Dass Alina Schaeffer zur Konfirmation gehen würde, war nicht selbstverständlich. Ihre Eltern halten nicht viel von der Kirche. Doch vor zwei Jahren begleitete sie eine Freundin zur Konfirmation und war überrascht von der Predigt. Es ging ums Erwachsenwerden, um coole Jungs und Schwäche. Alina fühlte sich angesprochen und beschloss, sich die Sache mit der Kirche näher anzuschauen.

Bei der Hälfte der Konfirmanden spielt die Erwartung von Geld und Geschenken eine Rolle bei ihrer Entscheidung für die Konfirmation, ergab 2009 eine Umfrage der Evangelischen Kirche. Die Berliner Jugendlichen wollen laut dieser Studie allerdings vor allem: gesegnet werden. Sie möchten eine sinnliche Bestärkung für ihr weiteres Leben. Geld und Segen sind für die Jugendlichen kein Widerspruch.
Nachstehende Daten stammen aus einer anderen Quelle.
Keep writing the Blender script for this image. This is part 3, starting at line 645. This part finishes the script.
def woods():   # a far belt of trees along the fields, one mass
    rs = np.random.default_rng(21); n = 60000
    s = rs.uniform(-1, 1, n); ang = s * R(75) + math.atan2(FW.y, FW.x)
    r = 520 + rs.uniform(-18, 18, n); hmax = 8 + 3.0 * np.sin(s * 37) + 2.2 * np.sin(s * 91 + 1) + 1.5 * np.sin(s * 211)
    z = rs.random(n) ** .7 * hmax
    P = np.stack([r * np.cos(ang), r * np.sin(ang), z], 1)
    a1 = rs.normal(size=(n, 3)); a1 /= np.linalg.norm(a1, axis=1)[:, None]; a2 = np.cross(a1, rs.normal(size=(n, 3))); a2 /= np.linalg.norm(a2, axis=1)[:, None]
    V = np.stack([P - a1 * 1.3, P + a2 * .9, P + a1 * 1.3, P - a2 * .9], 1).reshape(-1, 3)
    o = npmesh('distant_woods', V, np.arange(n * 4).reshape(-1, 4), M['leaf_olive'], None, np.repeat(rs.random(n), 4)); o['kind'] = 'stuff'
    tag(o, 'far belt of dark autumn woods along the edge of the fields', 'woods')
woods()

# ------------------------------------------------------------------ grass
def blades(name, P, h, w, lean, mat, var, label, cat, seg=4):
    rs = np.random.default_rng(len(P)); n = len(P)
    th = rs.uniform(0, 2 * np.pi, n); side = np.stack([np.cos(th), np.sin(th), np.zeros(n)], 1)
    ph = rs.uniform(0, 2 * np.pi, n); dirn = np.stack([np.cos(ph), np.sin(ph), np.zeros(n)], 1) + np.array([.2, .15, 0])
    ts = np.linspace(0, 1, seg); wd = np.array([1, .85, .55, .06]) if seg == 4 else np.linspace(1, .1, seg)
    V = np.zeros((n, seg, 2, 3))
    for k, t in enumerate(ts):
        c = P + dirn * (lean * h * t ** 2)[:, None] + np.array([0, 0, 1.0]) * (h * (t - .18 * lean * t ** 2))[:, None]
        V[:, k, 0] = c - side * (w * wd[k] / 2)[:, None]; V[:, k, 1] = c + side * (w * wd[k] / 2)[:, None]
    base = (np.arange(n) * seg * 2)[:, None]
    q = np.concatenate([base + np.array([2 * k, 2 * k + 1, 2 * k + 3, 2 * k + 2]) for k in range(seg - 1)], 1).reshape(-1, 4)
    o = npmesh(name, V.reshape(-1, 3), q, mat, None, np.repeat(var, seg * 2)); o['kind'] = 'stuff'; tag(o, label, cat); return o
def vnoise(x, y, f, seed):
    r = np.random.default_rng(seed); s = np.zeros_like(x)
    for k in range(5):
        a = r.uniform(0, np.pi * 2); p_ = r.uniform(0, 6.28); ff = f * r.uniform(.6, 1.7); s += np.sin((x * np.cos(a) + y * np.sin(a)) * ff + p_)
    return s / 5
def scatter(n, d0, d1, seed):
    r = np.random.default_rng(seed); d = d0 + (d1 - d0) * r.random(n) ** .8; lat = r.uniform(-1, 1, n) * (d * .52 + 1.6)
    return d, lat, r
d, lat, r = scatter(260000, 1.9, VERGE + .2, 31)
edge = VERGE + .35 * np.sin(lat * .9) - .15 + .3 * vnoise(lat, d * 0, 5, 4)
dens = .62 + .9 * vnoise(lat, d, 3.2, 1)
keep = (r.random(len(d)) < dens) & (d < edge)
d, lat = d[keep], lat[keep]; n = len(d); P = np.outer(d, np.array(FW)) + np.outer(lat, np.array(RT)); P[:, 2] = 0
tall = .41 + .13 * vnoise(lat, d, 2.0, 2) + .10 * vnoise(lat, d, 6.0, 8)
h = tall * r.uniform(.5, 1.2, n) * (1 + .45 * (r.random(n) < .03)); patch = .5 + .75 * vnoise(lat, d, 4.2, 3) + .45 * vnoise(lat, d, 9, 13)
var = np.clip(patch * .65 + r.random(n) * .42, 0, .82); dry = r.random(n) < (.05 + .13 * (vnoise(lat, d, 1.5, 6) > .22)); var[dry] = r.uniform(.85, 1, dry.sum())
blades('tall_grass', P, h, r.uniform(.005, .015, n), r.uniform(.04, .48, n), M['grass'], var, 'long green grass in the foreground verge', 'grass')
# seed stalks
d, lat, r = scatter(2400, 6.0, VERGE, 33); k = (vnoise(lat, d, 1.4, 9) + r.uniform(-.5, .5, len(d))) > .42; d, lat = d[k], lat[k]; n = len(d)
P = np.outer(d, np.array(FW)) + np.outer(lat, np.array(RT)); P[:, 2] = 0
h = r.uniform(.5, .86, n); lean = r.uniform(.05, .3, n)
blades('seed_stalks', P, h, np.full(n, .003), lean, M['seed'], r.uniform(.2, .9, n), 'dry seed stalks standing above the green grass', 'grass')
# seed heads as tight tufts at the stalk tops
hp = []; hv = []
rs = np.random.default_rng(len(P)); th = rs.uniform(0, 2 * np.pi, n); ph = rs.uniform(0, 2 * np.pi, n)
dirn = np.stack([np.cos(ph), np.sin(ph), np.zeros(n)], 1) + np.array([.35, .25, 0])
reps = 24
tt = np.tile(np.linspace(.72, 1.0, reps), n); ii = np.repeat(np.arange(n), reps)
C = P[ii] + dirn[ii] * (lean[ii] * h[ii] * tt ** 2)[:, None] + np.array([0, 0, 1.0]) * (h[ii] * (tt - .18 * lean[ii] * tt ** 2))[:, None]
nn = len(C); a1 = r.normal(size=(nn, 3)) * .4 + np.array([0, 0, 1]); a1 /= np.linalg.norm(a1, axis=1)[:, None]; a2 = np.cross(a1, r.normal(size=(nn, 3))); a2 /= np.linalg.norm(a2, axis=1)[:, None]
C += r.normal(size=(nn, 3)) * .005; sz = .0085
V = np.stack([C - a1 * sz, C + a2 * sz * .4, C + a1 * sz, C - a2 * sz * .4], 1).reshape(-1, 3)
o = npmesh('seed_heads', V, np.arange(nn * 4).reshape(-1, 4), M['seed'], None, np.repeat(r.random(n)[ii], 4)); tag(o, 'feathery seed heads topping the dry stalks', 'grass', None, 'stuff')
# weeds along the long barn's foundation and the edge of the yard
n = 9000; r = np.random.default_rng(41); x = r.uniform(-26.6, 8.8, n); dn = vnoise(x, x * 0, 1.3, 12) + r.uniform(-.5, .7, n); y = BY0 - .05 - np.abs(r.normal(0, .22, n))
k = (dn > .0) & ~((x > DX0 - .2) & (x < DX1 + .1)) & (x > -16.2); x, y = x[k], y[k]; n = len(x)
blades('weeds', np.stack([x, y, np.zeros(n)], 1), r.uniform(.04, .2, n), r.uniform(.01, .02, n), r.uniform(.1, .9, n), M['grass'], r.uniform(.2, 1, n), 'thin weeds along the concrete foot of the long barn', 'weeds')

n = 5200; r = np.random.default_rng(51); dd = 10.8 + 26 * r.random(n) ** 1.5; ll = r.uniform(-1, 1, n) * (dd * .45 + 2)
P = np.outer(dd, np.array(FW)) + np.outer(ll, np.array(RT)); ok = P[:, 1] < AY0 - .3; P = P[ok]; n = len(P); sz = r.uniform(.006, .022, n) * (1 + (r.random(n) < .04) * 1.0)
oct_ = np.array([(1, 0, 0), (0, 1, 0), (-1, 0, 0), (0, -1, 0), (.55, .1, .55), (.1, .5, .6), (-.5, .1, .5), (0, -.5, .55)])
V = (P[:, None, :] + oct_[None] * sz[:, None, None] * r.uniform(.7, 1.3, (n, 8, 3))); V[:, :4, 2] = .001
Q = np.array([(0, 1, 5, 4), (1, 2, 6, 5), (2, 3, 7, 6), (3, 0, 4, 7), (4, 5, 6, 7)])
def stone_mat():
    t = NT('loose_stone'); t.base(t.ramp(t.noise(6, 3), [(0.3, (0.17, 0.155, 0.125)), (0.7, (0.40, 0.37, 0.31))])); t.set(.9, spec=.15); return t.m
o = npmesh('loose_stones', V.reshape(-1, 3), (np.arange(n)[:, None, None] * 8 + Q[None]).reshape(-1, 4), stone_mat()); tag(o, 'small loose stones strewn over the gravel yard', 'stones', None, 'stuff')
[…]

Die Auengemeinde bietet den Konfirmandenunterricht in zwei Modellen an: „Konfir Klassik“ mit wöchentlich einer Stunde über eineinhalb Jahre und „Konfir Kompakt“ mit vier Stunden einmal im Monat. In anderen Gemeinden dauert der Unterricht zwei oder drei Jahre. Alina Schaeffer hat Bibel, Gottesdienst und Kirchenjahr kennengelernt, sich mit Jesus und Luther auseinandergesetzt. Höhepunkt war die einwöchige Fahrt nach Sylt. In der Abschlussprüfung wurde das Vaterunser, das Glaubensbekenntnis und die zehn Gebote abgefragt. Neben der Vermittlung von Wissen kommt es Pfarrerin Katharina Plehn-Martins darauf an, dass die Jugendlichen „merken, dass ihnen jemand zuhört, ihre Hoffnungen und Ängste ernst nimmt und sie so akzeptiert, wie sie nun mal sind in der Pubertät“.

Manches könne sie definitiv nicht glauben, sagt Alina. Die Vorstellung eines strafenden Gottes kommt ihr absurd vor. „Wenn Gott an der Schöpfung der Menschen beteiligt ist, dann muss er doch auch Verständnis für seine Schwächen haben“. Doch trotz der Zweifel glaubte Alina allmählich daran, dass es nicht nur irgendeine höhere Macht gibt, sondern einen Gott – auch wenn sie nicht genau sagen kann, wie der aussieht. Als sie das Vaterunser auswendig lernte, ist ihr besonders die Zeile im Kopf geblieben: „Vergib uns unsere Schuld, wie auch wir vergeben unsern Schuldigern“. Sie hatte sich furchtbar mit einer Freundin zerstritten. „Das Vaterunser hat mich da rausgeholt“, sagt Alina.